Millennium Post

PDP in J&K, BJP in Jharkhand

At the end of counting day, it’s the electorate in both the states of Jammu and Kashmir and Jharkhand, which came out in large numbers to vote, which must have gone home laughing. Having given a mandate which has a message for all  stakeholders, it has left the political parties with a headache of first forming and then running the government.

Government formation for both the People’s Democratic Party (PDP) in Jammu and Kashmir and Bharatiya Janata Party (BJP) in Jharkhand would be equally challenging. While the advocates for the BJP would point towards a clear majority in Jharkhand with 42 seats,  six belong to Sudesh Mahto’s All Jharkhand Students Union (AJSU), which in the past has been part of several political combinations in the state.

In a state, which has been enmeshed in corruption, maladministration, political blackmail and Maoist violence ever since its creation in 2000, for  BJP the real challenge would be to provide good governance in coalition with a rather tricky ally. Another point for the BJP leadership to mull over is the fall in the vote percentage in the state since the Lok Sabha polls last summer. In May, BJP had led in 57 assembly segments, which is now down to 36, certainly not a case for raising a toast.

Similarly in Jammu and Kashmir, despite putting up its best ever performance in the state, the party has ended-up with a message from the electorate that they are not trusted by the minorities. In a state which has three clear geographic divisions – Jammu (37 seats), Kashmir (46 seats) and Ladakh (four seats), the party candidates ended-up losing deposit across the Valley, it failed to open account in Ladakh and did not sweep Jammu region either.

On the other hand despite being written off by pollsters and  exit polls, the ruling National Conference and the Congress survived with bruises to fight another day.
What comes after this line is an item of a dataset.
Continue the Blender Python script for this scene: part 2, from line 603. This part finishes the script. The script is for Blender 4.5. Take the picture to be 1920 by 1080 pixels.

The challenge of government formation is greater in J&K as PDP leader Mehbooba Mufti has already pointed out claiming that “it would take time.” Congress leader Ghulam Nabi Azad has indicated his party’s support to PDP despite the bitter divorce the two parties went through six years ago.

Taking Congress support could mean a stable government in Srinagar but inviting the ire of New Delhi. On the other hand, if the PDP decides to go with the BJP, it could end up annoying its voters, who have clearly indicated their aversion for the saffron party. The Sayeed dynasty finds itself in a true Catch-22 situation.

At the national level, the poll results are definitely going to add to the belligerence of the Opposition parties inside the Parliament, which would now reassemble next year for the Budget session. The government found it difficult to get through with its agenda during the just concluded winter session and could find it harder in the Budget session.

Whosoever forms the government, the polls would be remembered for the courage of the electorate, which stood-up to the call of poll boycott by the anti-nationals in the Valley and Maoists in Jharkhand sending out a strong message that they want solutions to their demands.